**Work required:** Write every line of the material out exactly as shown.

=== Data shown ===

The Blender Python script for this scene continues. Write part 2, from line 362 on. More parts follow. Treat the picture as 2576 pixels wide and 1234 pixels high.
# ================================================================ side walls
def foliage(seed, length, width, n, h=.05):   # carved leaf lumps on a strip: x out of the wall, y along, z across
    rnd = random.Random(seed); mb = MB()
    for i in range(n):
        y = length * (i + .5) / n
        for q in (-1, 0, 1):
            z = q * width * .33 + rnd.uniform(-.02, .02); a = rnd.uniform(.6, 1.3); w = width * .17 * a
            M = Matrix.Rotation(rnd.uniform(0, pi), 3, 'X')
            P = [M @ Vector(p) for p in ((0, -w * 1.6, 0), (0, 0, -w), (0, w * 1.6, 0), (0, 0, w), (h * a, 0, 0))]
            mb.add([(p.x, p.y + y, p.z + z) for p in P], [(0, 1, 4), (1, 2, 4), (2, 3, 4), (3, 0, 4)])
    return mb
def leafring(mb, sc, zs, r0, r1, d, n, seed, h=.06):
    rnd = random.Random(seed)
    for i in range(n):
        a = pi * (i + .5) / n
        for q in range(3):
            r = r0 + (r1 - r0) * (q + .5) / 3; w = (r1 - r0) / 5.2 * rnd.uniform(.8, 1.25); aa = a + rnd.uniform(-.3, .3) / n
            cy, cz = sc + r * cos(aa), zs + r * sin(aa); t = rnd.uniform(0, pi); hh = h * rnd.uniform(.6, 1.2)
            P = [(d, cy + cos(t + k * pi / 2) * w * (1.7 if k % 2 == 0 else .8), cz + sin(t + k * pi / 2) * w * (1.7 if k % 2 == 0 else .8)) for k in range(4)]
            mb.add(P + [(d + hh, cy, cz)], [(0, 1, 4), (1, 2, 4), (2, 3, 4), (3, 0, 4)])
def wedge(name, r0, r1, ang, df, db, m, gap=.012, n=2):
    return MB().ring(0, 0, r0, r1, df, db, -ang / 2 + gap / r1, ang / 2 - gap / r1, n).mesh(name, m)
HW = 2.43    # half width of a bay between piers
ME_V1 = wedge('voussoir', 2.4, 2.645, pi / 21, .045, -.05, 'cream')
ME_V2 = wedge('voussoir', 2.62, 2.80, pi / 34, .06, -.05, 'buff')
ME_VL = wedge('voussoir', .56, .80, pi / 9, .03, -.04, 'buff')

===

**Task answer:**
The Blender Python script for this scene continues. Write part 2, from line 362 on. More parts follow. Treat the picture as 2576 pixels wide and 1234 pixels high.
# ================================================================ side walls
def foliage(seed, length, width, n, h=.05):   # carved leaf lumps on a strip: x out of the wall, y along, z across
    rnd = random.Random(seed); mb = MB()
    for i in range(n):
        y = length * (i + .5) / n
        for q in (-1, 0, 1):
            z = q * width * .33 + rnd.uniform(-.02, .02); a = rnd.uniform(.6, 1.3); w = width * .17 * a
            M = Matrix.Rotation(rnd.uniform(0, pi), 3, 'X')
            P = [M @ Vector(p) for p in ((0, -w * 1.6, 0), (0, 0, -w), (0, w * 1.6, 0), (0, 0, w), (h * a, 0, 0))]
            mb.add([(p.x, p.y + y, p.z + z) for p in P], [(0, 1, 4), (1, 2, 4), (2, 3, 4), (3, 0, 4)])
    return mb
def leafring(mb, sc, zs, r0, r1, d, n, seed, h=.06):
    rnd = random.Random(seed)
    for i in range(n):
        a = pi * (i + .5) / n
        for q in range(3):
            r = r0 + (r1 - r0) * (q + .5) / 3; w = (r1 - r0) / 5.2 * rnd.uniform(.8, 1.25); aa = a + rnd.uniform(-.3, .3) / n
            cy, cz = sc + r * cos(aa), zs + r * sin(aa); t = rnd.uniform(0, pi); hh = h * rnd.uniform(.6, 1.2)
            P = [(d, cy + cos(t + k * pi / 2) * w * (1.7 if k % 2 == 0 else .8), cz + sin(t + k * pi / 2) * w * (1.7 if k % 2 == 0 else .8)) for k in range(4)]
            mb.add(P + [(d + hh, cy, cz)], [(0, 1, 4), (1, 2, 4), (2, 3, 4), (3, 0, 4)])
def wedge(name, r0, r1, ang, df, db, m, gap=.012, n=2):
    return MB().ring(0, 0, r0, r1, df, db, -ang / 2 + gap / r1, ang / 2 - gap / r1, n).mesh(name, m)
HW = 2.43    # half width of a bay between piers
ME_V1 = wedge('voussoir', 2.4, 2.645, pi / 21, .045, -.05, 'cream')
ME_V2 = wedge('voussoir', 2.62, 2.80, pi / 34, .06, -.05, 'buff')
ME_VL = wedge('voussoir', .56, .80, pi / 9, .03, -.04, 'buff')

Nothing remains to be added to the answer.